Safe Water Transport
89
Women and men talk about water
When the water committee
in a small Mexican
village planned to pipe
water to the village
from a large spring,
they decided they
had enough money to
install a shared tap for
every 2 houses. At the
village assembly the
men from the water
committee announced
that the taps would be used
to provide water for drinking and
cooking. This was good for the village,
they said, because now the women would not spend
all day carrying water from the river and boiling it to make it safe to drink.

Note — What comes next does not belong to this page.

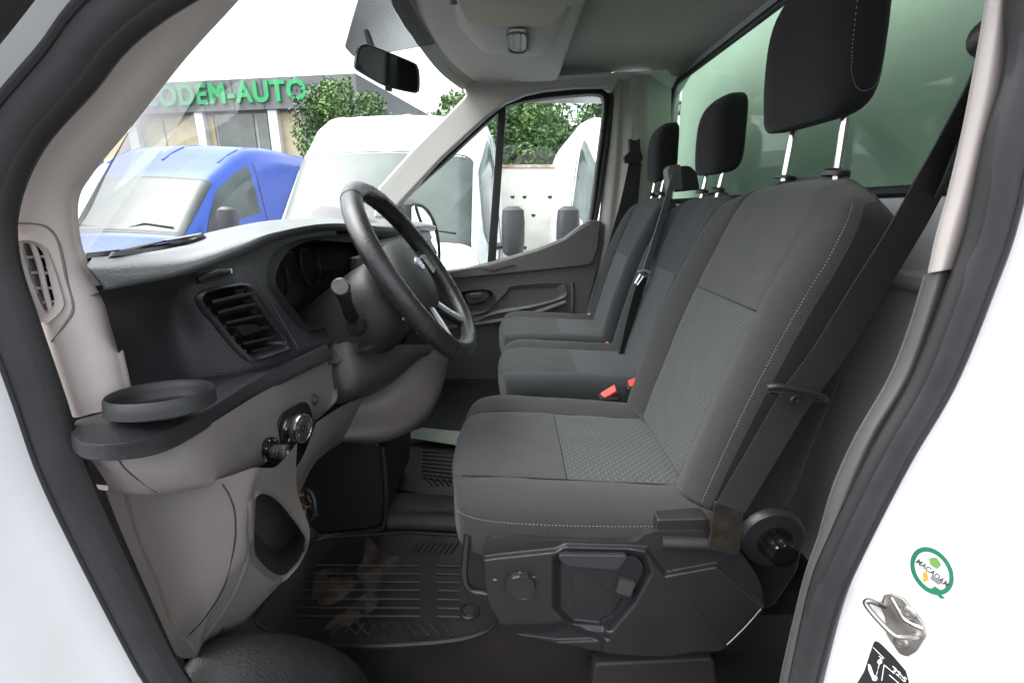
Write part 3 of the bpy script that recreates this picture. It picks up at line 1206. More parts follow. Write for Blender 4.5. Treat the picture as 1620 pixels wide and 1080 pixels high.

A woman at the assembly stood up and asked, “What about washing
clothes?” One of the men from the water committee said, “You can continue
to wash clothes in the river as you always have done.” A second woman stood
up and asked, “What about bathing our children?” The man said, “You can
continue to bathe the children in the river as you always have done.” A third
woman stood up and asked, “What about our home gardens? We need water to
grow vegetables.”
The women felt their voices had not been heard. They said there was not a
single woman on the water committee and so women’s needs would not be met.
The women demanded that they be allowed to join the water committee and
help make a new plan. The rest of the assembly agreed.
The new water committee made a different plan. Rather than a tap for
every 2 houses, they would install a tap and a wash basin for every 6 houses.
Though the women would still walk to collect water, they would also be able
to wash clothes, bathe children, and clean maize right in the village. The tap
would be used for drinking water and the washbasin for everything else. This
would help make sure that the drinking water stayed clean. And they would
use the wastewater from the washbasin to water their home gardens.
The plan was popular among the men as well because it would give them a
place to wash their tools when they returned from the cornfields each day. In
this way, the villagers met many of their needs at once.